We begin with fundamental analysis because it is one of the oldest and most basic forms of investing styles. Primarily used for researching and analyzing equities (individual stocks, rather than mutual fund selection), fundamental analysis is a form of an active investing strategy that involves analyzing financial statements for the purpose of selecting quality stocks.

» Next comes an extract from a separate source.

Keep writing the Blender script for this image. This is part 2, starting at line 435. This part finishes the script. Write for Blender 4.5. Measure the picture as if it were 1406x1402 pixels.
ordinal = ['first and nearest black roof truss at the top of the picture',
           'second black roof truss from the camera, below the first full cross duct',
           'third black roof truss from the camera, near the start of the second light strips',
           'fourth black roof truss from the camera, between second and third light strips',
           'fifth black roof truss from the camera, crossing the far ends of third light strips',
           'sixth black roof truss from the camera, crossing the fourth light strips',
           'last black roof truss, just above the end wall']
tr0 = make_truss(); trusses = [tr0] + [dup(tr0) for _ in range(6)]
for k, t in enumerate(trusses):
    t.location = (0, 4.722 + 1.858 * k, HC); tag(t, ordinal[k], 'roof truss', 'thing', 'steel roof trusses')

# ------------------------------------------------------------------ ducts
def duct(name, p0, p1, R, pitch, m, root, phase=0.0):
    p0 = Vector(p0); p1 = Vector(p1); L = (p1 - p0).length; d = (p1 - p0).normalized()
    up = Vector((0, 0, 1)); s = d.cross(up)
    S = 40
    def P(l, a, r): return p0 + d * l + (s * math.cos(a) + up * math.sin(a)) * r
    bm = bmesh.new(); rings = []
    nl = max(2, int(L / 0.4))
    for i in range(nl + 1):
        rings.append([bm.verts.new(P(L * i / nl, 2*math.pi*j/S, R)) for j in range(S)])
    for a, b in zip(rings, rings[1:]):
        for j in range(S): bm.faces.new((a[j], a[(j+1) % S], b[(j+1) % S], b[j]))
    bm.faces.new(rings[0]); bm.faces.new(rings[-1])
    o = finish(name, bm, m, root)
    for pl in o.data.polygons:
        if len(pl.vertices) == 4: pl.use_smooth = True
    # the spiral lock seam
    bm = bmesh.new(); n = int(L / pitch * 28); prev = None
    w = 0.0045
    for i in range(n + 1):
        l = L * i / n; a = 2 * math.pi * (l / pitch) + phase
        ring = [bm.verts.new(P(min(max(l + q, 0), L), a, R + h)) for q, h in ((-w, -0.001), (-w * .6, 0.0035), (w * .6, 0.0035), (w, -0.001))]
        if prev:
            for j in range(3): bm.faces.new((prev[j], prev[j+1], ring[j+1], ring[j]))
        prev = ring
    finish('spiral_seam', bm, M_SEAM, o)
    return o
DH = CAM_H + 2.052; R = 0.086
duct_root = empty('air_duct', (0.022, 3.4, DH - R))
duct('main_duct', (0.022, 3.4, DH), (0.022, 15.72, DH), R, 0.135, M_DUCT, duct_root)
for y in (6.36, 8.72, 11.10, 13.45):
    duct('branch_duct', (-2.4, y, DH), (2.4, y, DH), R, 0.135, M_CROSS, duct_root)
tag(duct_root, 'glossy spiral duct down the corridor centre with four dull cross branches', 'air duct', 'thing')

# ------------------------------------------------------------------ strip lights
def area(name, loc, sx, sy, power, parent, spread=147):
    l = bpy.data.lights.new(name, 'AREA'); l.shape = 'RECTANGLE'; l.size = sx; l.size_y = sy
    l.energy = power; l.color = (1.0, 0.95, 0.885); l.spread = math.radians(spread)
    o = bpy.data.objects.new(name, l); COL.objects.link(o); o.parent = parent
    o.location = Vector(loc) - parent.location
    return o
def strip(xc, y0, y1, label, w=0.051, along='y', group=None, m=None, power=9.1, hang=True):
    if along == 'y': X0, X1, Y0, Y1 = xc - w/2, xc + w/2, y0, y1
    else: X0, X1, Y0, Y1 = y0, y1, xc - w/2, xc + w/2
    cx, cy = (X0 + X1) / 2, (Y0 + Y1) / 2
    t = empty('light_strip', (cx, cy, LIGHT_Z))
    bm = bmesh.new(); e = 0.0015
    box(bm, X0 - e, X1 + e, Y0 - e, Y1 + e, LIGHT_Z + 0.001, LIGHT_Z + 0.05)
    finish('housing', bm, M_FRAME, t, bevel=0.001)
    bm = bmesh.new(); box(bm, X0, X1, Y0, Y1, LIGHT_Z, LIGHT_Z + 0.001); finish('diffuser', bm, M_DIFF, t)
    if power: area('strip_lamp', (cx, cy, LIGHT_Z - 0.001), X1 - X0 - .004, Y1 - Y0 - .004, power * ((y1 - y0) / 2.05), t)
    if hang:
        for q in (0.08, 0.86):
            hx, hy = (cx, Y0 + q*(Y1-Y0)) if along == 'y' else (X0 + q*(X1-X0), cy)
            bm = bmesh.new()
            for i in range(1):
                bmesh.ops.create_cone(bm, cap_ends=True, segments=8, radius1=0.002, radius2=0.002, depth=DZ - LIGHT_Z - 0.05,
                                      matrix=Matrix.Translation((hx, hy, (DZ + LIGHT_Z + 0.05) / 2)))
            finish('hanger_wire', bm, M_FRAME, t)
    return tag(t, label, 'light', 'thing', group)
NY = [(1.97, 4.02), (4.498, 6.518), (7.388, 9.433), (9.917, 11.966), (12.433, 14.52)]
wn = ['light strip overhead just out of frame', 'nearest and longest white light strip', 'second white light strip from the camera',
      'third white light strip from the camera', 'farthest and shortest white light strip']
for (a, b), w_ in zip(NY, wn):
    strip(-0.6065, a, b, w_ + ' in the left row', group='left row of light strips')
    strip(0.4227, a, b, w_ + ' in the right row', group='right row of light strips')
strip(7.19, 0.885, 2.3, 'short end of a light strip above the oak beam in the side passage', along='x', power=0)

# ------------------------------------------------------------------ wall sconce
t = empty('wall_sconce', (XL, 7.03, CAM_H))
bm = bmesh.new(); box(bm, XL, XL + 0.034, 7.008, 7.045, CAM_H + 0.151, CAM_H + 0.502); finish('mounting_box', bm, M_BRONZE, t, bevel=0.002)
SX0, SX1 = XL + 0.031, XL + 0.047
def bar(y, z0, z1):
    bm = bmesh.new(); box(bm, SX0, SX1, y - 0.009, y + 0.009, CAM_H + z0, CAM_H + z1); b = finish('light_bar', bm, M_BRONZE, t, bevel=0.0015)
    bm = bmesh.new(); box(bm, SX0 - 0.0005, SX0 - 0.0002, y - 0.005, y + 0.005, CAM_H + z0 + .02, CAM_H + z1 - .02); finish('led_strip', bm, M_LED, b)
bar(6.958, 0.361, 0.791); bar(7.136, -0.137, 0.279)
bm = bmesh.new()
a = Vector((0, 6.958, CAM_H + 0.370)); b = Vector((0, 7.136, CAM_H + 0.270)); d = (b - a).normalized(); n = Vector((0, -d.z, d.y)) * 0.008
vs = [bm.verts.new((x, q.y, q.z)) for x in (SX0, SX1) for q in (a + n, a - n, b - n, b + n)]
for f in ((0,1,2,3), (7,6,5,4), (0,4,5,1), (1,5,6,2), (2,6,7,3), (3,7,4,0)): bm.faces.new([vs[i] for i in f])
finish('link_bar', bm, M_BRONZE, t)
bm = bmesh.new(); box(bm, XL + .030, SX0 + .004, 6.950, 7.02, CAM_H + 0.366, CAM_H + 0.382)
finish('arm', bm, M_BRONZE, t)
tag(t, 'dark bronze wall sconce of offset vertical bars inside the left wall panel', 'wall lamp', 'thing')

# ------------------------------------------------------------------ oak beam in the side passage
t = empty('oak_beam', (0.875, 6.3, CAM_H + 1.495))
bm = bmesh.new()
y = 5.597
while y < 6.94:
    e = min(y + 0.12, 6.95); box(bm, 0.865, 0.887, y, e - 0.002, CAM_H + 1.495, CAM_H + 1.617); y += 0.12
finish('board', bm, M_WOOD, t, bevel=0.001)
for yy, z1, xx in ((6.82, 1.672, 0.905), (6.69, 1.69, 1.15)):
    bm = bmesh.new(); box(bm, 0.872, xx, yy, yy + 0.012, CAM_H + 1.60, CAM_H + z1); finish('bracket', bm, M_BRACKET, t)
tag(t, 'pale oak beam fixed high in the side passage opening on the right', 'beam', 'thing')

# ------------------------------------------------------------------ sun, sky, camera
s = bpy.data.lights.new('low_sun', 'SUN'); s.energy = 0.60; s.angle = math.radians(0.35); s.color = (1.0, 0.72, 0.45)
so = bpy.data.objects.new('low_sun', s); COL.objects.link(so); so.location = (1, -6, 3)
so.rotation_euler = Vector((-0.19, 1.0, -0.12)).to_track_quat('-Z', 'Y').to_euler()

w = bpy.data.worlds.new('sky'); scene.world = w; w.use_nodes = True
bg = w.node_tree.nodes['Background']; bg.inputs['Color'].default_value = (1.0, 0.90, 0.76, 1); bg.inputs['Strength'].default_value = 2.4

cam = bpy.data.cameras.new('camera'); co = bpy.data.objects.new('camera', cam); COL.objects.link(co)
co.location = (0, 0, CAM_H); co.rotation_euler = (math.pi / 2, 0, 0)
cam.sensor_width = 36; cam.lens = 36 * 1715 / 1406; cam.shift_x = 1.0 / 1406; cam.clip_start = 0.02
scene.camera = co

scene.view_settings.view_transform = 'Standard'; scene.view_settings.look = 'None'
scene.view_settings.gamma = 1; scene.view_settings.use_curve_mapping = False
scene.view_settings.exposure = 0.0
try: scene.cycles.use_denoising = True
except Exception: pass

  1. Core and Satellite: Core and Satellite is a common and time-tested investment portfolio design that consists of a “core,” such as a large-cap stock index mutual fund, which represents the largest portion of the portfolio, and other types of funds—the “satellite” funds—each consisting of smaller portions of the portfolio to create the whole. The primary objective of this portfolio design is to reduce risk through diversification (putting your eggs in different baskets) while outperforming (obtaining higher returns than) a standard benchmark for performance, such as the S&P 500 Index. In summary, a Core and Satellite portfolio will hopefully achieve above-average returns with below-average risk for the investor.10
  2. The Dave Ramsey Portfolio: Popular talk show host and generally respected personal finance guru Dave Ramsey has long-supported his four mutual fund portfolio strategy for his listeners and fans. Dave’s wisdom is in his simplicity; his delivery and financial methods are easy to understand. However, the wisdom stops there. These four mutual fund types will often find fund overlap, which means there is little diversity. Furthermore, lower-risk assets, such as bonds and cash, are completely absent from the portfolio.1112
  3. Modern Portfolio Theory: Modern Portfolio Theory (MPT) is an investing method where the investor attempts to take a minimal level of market risk to capture maximum-level returns for a given portfolio of investments. An investor that follows the tenets of MPT may use a core and satellite approach, as described in number 1 above. At the core of investment philosophy, every investor would like to achieve the highest possible return without taking extreme levels of risk. But how can this be done? The short answer is diversification. According to MPT, an investor can hold a particular asset type, mutual fund, or security that is high in risk individually but, when combined with several other asset types or investments, the whole portfolio can be balanced in such a way that its risk is lower than some of the underlying assets or investments.13
  4. Post-Modern Portfolio Theory (PMPT): The difference between PMPT and MPT is the way they define risk and build portfolios based upon this risk. MPT sees risk as symmetrical; the portfolio construction is comprised of several diverse investments with various risk levels that combine to achieve a reasonable return. It is more a big picture view of risk and returns. A PMPT investor sees risk as asymmetrical; the way investors feel about losses is not the exact opposite mirror image of how they feel about gains, and each economic and market environment is unique and evolving. PMPT sees that investors do not always act rationally. Therefore PMPT accounts for the behavioral aspects of the investor herd, not just the mathematical model that MPT follows.14
  5. Tactical Asset Allocation: Tactical asset allocation is a combination of many of the previous styles mentioned here. It is an investment style where the three primary asset classes (stocks, bonds, and cash) are actively balanced and adjusted by the investor with the intention of maximizing portfolio returns and minimizing risk compared to a benchmark, such as an index. This investing style differs from those of technical analysis and fundamental analysis in that it focuses primarily on asset allocation and secondarily on investment selection. This big-picture view is for a good reason, at least from the perspective of the investor choosing tactical asset allocation.